Es scheint mir nicht treffend zu sagen, dass es in diesem Buch um Rassismus geht. Natürlich "geht es" um Rassismus. Unsere rassistische Welt ist Fundament von Babel. So natürlich wie diese Welt gezeichnet wird, so selbstverständlich fühlen sich die Gespräche darum im Rahmen der Erzählung an. Es fehlt schlicht dieser gewisse Aspekt von Theater spielen den die meisten Bücher, die Diskriminierungsformen thematisieren, aufweisen. Es geht eben über die Darstellung von Diskriminierung und Vorurteil hinaus, es nimmt das systemische Wirken ernst und bildet dieses ab. Daher geht es natürlich auch um Identität, um Werte und Verwertung, um Respekt, Würde und der Frage nach dem praktischen Wie von Hoffnung und Veränderung.
"Babel" ist ein gewaltiges Buch, in jeder Hinsicht. It contains multitudes, es enthält und verbindet so viele Ebenen. Und immer mit einem wachen Verstehen, nicht ein Charakter, der holzschnittartig daher kommt oder dem die Erzählweise die Würde nimmt.

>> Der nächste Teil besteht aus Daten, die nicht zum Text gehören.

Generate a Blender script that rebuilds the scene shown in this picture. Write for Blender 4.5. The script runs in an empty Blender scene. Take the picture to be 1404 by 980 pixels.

Ich würde sagen, der dark academia Aspekt ist in "Babel" deutlicher als der Fantasy Aspekt. Auch Leser:innen die sonst nicht im Fantasy Genre unterwegs sind können, denke ich, gut mit diesem Buch warm werden. Wer das Buch aufgrund des „Harry Potter“ Vergleiches auf dem Einband lesen möchte oder (high) Fantasy erwartet wird enttäuscht werden. Ich habe den Eindruck, das Marketing tut dem Buch hier keinen Gefallen.

Mein persönliches Fazit ist positiv, aber ich bin mir nicht sicher, ob ich das Verallgemeinern möchte.